# [EXERCISE BRIEF]
Set down, exactly as they appear, the lines from the line holding "Build this scene in Blender. Output only the Python script. The" through the line holding "on the ground", inclusive; output nothing outside that range.
— start GIVEN INFORMATION —
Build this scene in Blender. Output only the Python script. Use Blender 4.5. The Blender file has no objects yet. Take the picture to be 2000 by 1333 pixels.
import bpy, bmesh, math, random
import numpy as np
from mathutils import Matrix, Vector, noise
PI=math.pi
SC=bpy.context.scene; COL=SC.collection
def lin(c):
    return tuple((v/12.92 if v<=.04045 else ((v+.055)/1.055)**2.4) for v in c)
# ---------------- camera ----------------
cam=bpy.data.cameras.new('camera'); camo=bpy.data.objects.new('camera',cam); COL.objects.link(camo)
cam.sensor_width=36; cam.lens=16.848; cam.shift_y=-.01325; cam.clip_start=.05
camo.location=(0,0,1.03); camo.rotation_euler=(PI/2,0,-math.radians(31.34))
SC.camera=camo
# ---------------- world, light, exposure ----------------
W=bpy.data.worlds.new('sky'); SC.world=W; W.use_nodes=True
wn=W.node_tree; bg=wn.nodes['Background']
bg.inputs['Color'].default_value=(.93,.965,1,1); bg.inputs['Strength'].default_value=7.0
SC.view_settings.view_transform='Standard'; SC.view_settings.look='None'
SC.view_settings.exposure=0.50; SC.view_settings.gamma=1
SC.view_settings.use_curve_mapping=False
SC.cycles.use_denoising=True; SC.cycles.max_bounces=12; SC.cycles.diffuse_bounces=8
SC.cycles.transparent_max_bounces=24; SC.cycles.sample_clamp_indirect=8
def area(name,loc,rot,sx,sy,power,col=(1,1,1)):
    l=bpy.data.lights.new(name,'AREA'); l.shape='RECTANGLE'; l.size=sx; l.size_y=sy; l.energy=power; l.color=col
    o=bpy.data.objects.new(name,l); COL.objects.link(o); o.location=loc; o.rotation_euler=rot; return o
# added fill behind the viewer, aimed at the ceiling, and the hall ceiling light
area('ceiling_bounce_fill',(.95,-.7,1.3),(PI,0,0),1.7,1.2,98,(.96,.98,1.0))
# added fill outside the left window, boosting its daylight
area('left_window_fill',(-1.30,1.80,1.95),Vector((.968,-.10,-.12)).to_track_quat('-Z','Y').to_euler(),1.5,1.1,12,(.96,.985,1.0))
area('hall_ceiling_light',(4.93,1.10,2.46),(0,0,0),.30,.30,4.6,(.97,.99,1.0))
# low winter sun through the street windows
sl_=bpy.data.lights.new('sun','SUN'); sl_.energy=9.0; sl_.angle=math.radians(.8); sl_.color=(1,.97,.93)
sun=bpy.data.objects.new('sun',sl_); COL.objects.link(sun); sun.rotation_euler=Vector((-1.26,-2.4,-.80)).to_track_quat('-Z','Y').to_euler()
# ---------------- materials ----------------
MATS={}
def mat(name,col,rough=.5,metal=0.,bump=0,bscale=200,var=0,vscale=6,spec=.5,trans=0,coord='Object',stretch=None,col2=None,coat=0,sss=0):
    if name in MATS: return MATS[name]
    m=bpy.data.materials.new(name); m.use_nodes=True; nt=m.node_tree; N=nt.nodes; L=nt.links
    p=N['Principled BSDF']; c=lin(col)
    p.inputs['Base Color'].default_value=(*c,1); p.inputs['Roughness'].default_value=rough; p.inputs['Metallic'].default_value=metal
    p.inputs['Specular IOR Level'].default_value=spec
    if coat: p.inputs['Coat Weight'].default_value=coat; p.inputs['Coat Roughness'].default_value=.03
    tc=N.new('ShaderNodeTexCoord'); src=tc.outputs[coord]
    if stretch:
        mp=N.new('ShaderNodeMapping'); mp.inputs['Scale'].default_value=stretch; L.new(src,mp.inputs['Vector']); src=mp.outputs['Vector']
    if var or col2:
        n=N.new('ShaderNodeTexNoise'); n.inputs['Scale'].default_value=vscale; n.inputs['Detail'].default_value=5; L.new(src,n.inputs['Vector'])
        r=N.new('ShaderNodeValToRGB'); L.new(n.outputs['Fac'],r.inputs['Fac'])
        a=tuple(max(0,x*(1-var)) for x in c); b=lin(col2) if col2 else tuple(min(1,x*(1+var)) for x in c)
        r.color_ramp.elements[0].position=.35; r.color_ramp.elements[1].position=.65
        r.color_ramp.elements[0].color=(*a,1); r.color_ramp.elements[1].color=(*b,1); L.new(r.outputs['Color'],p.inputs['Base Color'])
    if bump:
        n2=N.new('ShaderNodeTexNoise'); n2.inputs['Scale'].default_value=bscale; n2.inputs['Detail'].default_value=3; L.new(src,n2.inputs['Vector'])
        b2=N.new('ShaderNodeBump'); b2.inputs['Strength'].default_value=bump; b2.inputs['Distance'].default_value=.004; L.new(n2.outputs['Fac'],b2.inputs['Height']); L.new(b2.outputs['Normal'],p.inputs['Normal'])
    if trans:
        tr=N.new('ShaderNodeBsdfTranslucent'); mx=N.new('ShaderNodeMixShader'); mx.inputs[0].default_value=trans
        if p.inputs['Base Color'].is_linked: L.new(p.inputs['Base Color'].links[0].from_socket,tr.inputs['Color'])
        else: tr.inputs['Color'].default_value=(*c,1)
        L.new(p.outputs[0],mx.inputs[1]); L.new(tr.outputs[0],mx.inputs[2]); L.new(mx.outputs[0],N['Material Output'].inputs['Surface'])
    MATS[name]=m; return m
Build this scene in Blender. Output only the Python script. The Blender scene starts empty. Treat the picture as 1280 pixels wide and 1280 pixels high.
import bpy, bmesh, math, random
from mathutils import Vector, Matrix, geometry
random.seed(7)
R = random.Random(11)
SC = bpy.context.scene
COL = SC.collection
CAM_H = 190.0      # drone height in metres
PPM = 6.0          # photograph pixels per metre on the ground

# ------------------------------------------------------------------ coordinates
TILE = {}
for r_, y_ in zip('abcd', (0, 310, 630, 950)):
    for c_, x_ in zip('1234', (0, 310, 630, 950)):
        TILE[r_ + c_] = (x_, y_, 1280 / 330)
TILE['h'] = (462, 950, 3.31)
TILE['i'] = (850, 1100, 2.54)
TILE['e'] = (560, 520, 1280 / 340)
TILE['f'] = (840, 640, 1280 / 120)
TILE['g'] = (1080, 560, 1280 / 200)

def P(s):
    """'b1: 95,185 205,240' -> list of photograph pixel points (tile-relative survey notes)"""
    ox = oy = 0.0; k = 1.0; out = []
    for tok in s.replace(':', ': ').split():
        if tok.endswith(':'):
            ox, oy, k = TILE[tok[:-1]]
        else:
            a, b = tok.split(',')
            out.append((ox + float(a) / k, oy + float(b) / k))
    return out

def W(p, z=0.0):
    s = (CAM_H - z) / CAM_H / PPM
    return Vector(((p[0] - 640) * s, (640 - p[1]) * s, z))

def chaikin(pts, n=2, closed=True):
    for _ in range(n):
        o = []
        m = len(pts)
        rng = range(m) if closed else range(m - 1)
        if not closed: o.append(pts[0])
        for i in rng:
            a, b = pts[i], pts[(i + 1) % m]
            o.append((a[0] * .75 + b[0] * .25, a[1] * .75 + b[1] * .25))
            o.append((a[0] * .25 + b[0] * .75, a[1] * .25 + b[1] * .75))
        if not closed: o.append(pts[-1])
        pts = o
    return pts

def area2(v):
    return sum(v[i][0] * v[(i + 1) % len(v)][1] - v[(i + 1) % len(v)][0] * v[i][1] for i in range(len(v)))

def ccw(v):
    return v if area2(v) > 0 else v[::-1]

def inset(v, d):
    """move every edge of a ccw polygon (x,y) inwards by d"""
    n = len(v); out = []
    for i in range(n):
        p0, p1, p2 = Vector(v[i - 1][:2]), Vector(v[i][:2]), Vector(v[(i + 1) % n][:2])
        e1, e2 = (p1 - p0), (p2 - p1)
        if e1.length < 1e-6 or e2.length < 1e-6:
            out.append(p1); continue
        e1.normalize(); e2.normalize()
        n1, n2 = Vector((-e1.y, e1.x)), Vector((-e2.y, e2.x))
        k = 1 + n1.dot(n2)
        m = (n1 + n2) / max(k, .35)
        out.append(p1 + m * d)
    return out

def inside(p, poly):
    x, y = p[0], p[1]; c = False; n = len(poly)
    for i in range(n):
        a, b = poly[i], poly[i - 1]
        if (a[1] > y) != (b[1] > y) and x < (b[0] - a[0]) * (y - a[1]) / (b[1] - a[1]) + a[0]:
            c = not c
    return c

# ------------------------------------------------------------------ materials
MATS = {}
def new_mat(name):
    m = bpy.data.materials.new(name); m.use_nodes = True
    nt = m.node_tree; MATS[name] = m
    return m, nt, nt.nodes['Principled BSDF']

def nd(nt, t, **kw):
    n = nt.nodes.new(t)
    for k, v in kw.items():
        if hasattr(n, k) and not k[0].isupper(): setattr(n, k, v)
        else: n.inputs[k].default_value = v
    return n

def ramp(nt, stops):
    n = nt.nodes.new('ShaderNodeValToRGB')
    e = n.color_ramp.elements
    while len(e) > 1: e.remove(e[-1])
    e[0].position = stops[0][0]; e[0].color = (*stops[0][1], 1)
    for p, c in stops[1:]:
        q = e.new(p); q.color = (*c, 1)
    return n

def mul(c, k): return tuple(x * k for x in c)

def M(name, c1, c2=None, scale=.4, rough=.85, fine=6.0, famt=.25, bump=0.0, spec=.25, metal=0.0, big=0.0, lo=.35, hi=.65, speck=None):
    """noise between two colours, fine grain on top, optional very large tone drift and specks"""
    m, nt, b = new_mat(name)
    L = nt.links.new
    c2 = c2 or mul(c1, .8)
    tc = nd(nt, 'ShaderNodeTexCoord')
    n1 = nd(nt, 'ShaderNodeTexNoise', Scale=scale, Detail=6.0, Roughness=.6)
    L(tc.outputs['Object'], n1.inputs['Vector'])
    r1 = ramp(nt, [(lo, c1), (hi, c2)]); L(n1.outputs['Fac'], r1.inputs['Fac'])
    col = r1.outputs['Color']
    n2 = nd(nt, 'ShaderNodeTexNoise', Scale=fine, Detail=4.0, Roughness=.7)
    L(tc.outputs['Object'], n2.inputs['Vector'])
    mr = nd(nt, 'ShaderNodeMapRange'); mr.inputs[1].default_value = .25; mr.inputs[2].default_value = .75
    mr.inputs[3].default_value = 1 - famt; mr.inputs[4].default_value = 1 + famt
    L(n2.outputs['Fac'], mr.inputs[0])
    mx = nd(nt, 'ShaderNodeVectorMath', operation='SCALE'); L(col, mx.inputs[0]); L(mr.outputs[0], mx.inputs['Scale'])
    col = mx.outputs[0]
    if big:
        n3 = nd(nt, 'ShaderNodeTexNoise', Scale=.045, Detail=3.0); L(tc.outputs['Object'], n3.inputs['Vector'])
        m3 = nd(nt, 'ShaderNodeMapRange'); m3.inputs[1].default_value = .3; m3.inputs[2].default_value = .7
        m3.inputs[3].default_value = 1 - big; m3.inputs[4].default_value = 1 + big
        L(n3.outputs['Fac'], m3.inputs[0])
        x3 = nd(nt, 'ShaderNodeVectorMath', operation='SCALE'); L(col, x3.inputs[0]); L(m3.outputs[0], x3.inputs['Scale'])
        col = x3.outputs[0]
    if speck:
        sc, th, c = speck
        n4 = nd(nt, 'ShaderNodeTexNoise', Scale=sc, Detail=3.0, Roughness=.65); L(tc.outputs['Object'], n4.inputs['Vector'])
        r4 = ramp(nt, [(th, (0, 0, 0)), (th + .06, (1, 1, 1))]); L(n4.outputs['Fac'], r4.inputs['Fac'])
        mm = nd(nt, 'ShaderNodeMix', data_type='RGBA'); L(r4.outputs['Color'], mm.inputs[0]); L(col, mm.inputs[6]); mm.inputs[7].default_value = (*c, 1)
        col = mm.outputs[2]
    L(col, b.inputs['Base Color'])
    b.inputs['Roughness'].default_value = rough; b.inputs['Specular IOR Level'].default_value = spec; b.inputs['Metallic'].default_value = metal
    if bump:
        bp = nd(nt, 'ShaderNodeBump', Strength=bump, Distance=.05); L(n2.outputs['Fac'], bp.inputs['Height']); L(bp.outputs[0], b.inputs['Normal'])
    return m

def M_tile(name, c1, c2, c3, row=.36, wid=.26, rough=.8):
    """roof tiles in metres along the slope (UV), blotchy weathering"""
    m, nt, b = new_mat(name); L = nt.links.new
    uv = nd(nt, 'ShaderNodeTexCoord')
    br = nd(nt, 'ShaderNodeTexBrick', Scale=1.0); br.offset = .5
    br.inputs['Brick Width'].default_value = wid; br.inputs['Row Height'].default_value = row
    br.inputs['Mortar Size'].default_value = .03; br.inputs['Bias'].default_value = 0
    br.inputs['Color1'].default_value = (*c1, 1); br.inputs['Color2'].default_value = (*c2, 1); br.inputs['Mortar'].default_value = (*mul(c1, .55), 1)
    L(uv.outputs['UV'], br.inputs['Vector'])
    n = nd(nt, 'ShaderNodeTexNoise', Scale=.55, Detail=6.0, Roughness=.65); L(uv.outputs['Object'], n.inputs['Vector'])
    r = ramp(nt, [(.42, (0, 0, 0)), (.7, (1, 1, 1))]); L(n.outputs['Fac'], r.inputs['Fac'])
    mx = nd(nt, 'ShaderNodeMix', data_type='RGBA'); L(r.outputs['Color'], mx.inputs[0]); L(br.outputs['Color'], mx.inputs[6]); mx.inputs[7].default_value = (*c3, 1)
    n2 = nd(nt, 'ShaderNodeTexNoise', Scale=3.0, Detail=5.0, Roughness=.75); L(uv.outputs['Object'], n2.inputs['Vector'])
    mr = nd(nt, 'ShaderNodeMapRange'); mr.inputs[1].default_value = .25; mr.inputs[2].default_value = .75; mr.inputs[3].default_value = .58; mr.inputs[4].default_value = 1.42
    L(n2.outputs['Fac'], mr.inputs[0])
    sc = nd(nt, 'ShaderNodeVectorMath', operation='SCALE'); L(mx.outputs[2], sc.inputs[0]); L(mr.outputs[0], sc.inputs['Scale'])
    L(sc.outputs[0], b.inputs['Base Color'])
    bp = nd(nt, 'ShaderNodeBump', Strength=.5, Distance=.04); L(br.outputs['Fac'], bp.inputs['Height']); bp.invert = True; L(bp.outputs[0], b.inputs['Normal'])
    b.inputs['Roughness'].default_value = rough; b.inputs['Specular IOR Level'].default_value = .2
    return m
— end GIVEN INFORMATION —
# [REPLY TO THE TASK]
Build this scene in Blender. Output only the Python script. The Blender scene starts empty. Treat the picture as 1280 pixels wide and 1280 pixels high.
import bpy, bmesh, math, random
from mathutils import Vector, Matrix, geometry
random.seed(7)
R = random.Random(11)
SC = bpy.context.scene
COL = SC.collection
CAM_H = 190.0      # drone height in metres
PPM = 6.0          # photograph pixels per metre on the ground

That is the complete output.